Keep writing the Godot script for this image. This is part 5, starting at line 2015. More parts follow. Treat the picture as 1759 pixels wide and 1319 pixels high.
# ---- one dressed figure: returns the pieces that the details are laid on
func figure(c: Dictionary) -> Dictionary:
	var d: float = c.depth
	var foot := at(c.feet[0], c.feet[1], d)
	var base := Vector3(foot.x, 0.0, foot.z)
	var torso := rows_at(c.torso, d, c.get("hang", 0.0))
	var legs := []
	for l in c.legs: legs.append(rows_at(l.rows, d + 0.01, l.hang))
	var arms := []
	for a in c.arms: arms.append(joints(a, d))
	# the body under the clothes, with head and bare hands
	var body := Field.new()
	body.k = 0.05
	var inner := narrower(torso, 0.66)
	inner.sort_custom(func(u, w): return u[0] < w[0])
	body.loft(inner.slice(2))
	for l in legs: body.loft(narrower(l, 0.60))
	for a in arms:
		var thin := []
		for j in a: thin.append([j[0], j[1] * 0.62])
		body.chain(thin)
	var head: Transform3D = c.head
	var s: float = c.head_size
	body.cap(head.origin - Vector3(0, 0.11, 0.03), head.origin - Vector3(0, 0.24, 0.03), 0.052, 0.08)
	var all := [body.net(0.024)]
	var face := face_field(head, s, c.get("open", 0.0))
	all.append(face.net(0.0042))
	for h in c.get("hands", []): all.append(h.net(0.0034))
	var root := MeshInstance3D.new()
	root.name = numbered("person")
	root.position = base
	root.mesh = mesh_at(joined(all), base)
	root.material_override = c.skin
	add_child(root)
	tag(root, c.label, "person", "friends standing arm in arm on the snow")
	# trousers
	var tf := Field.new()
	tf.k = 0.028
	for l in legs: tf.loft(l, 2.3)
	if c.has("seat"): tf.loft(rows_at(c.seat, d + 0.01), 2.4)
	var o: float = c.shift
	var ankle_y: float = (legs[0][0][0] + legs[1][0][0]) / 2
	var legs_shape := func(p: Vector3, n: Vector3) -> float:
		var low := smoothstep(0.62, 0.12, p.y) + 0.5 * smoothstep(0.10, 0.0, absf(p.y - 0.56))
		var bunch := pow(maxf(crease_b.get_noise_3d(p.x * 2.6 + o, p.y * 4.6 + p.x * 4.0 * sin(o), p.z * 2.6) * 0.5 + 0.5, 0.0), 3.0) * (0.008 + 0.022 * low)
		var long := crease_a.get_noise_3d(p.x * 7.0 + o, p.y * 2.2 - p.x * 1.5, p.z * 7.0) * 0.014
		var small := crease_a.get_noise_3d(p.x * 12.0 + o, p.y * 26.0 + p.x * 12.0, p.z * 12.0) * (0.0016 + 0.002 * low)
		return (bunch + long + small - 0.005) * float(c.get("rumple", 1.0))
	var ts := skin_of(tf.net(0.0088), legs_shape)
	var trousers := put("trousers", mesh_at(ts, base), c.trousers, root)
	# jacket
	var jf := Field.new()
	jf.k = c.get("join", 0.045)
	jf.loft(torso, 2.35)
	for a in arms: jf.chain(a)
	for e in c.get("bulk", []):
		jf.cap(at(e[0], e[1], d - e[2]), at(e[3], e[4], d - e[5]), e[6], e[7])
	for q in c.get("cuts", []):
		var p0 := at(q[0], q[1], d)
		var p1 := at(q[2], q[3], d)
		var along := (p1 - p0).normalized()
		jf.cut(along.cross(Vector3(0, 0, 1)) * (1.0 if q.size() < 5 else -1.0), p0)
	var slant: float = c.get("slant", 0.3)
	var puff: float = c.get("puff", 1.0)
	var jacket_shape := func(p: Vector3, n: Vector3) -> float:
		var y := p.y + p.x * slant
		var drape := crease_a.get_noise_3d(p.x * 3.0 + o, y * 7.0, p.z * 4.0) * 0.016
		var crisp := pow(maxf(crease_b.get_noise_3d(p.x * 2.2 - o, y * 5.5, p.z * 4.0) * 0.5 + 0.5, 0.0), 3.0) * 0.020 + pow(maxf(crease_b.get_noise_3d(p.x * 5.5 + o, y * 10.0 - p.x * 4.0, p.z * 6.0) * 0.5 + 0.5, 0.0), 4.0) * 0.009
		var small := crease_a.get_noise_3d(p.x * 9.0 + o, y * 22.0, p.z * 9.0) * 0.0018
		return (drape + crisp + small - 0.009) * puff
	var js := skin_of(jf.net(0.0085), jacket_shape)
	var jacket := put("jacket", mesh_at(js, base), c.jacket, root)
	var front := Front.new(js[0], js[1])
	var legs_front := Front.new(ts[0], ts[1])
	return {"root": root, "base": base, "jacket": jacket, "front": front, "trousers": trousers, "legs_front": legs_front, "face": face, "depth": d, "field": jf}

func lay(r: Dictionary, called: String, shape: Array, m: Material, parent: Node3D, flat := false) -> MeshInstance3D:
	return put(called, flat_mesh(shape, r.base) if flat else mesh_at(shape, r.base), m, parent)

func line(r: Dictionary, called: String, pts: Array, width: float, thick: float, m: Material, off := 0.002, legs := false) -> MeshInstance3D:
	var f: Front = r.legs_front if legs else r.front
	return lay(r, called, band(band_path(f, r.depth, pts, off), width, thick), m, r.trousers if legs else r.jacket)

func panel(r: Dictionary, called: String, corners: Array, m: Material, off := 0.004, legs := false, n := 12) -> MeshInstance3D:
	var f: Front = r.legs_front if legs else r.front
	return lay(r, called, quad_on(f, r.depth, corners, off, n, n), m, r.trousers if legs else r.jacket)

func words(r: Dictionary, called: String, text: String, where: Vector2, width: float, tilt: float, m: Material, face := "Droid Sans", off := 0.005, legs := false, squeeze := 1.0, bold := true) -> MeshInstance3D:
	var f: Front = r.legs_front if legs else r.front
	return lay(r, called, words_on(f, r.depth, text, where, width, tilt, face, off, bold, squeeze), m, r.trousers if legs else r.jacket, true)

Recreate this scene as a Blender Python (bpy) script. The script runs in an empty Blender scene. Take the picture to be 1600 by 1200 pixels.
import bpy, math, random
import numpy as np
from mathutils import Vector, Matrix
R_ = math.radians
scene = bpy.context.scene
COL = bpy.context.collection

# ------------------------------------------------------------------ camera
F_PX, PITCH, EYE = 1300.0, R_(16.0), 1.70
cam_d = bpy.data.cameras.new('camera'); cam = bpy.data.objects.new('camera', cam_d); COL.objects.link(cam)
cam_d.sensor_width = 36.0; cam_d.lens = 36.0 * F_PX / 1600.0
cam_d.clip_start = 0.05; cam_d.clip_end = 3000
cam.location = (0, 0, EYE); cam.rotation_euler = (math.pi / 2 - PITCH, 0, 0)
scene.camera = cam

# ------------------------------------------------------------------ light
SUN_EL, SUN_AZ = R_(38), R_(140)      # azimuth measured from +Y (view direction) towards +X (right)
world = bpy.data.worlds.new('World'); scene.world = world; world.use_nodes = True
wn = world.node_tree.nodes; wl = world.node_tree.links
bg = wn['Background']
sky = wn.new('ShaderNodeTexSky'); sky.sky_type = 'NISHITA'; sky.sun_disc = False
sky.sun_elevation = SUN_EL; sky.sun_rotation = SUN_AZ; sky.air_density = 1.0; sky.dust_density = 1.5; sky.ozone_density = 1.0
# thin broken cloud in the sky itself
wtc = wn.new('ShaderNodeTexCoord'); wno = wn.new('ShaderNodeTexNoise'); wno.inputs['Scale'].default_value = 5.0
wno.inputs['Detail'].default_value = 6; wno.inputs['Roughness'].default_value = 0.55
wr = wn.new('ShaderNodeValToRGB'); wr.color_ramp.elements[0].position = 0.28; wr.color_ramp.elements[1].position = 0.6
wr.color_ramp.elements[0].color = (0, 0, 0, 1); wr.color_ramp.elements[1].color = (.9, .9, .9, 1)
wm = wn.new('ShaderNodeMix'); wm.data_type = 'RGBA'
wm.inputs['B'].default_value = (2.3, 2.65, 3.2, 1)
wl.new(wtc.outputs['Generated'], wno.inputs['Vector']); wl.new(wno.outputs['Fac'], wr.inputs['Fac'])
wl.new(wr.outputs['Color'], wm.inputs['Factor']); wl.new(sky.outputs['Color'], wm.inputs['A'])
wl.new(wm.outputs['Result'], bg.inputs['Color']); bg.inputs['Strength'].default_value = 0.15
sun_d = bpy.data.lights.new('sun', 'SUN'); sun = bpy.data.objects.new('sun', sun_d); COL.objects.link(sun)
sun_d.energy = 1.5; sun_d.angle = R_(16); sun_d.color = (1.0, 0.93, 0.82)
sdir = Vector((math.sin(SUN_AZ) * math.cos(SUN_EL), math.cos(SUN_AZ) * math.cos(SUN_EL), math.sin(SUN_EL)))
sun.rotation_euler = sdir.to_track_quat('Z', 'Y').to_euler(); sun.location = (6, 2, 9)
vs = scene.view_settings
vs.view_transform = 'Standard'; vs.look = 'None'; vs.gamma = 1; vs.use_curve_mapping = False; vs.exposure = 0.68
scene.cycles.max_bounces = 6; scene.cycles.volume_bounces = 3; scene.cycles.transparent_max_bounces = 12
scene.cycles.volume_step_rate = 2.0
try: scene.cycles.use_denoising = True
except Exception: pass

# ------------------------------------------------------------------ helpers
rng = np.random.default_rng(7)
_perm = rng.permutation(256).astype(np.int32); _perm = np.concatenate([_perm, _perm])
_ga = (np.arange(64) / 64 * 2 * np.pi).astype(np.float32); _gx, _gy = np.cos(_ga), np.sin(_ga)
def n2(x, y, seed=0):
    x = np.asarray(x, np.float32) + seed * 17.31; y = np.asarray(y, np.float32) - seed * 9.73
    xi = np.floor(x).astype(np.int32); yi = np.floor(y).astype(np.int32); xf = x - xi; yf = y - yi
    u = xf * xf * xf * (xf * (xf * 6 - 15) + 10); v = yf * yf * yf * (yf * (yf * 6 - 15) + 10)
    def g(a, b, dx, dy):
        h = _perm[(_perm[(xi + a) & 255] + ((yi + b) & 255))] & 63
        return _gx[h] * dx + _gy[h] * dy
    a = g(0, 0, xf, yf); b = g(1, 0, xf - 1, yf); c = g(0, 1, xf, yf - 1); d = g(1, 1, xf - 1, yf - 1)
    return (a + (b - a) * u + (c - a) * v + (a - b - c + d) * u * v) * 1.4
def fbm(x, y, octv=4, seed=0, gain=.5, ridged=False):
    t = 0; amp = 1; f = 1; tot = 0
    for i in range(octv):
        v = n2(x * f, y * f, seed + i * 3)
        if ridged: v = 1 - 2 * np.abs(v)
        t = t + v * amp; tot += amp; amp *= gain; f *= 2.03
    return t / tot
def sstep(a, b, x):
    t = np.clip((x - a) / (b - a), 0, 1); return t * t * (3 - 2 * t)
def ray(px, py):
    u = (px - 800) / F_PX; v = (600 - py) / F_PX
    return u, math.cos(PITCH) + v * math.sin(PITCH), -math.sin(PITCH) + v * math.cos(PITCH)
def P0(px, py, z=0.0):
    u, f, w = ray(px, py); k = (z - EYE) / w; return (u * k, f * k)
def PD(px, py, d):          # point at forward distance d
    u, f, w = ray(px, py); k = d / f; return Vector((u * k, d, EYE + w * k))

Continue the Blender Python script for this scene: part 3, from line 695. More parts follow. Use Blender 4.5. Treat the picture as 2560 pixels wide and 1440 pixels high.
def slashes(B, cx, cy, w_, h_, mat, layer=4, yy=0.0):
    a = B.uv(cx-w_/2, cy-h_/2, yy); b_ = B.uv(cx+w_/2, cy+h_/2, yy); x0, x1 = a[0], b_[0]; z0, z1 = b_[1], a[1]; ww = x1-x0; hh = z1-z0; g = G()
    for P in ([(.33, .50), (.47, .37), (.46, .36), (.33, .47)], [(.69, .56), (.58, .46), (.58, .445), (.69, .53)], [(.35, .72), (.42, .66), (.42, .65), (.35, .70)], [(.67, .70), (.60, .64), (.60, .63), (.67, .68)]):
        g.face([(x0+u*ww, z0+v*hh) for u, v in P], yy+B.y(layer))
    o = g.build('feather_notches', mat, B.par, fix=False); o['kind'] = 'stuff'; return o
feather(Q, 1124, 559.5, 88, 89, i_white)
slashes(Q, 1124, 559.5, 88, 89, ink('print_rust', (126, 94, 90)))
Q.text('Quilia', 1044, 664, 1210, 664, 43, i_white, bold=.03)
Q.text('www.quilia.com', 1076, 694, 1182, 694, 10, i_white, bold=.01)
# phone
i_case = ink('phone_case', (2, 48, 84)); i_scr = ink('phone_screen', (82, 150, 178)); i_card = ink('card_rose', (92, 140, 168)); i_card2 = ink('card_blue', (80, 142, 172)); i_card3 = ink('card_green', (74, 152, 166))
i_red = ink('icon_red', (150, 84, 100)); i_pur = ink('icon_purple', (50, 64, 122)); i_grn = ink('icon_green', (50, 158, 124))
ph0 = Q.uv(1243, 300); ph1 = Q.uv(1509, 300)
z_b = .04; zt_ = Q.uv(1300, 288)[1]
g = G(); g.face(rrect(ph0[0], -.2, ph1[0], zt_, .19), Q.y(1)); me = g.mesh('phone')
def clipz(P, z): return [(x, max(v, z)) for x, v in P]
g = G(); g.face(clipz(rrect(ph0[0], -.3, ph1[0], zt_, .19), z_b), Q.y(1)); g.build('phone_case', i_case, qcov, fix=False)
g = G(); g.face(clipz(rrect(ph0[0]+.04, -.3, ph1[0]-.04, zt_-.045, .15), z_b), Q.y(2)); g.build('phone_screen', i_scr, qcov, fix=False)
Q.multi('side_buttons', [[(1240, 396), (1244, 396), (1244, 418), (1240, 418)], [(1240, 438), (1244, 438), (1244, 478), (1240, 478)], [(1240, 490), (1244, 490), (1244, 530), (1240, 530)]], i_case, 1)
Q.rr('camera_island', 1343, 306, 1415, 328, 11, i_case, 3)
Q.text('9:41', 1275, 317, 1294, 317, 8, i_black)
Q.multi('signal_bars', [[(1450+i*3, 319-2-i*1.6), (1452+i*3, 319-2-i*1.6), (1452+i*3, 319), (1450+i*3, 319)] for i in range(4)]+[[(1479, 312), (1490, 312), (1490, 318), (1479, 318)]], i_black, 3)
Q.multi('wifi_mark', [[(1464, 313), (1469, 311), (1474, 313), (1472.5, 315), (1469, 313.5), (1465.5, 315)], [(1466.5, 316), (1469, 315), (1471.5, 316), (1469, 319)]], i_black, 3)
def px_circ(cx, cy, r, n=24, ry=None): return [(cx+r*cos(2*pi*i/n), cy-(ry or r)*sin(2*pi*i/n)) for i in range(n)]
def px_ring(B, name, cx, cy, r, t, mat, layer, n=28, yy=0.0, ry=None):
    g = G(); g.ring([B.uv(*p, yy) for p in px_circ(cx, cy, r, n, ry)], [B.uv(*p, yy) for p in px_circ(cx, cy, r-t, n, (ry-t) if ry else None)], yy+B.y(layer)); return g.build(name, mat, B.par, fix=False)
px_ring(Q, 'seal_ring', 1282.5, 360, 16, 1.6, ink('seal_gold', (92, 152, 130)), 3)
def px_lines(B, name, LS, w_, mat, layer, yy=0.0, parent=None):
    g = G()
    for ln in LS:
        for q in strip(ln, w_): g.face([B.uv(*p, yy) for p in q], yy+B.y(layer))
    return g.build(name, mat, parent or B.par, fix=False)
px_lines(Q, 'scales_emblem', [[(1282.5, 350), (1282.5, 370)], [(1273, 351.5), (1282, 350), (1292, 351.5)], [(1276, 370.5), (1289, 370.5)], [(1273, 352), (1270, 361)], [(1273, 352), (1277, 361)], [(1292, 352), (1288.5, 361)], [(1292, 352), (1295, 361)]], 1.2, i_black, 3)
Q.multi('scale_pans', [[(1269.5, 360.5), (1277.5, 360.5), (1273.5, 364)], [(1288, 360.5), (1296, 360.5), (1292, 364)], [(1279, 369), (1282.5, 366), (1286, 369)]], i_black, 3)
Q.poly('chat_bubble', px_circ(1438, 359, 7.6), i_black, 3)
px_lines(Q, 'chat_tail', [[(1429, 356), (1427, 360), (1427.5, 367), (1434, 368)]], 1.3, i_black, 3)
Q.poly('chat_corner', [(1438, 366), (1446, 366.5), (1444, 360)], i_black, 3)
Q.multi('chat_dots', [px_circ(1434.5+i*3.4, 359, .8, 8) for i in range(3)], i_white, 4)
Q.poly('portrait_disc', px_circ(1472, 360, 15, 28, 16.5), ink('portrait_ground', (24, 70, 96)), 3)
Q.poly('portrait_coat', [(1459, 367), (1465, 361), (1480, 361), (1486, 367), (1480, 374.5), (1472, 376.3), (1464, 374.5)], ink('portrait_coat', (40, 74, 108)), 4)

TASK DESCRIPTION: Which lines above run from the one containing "Recreate this scene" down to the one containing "COL = bpy.context.collection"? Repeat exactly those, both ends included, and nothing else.

RESPONSE BELOW:
Recreate this scene as a Blender Python (bpy) script. The script runs in an empty Blender scene. Take the picture to be 1600 by 1200 pixels.
import bpy, math, random
import numpy as np
from mathutils import Vector, Matrix
R_ = math.radians
scene = bpy.context.scene
COL = bpy.context.collection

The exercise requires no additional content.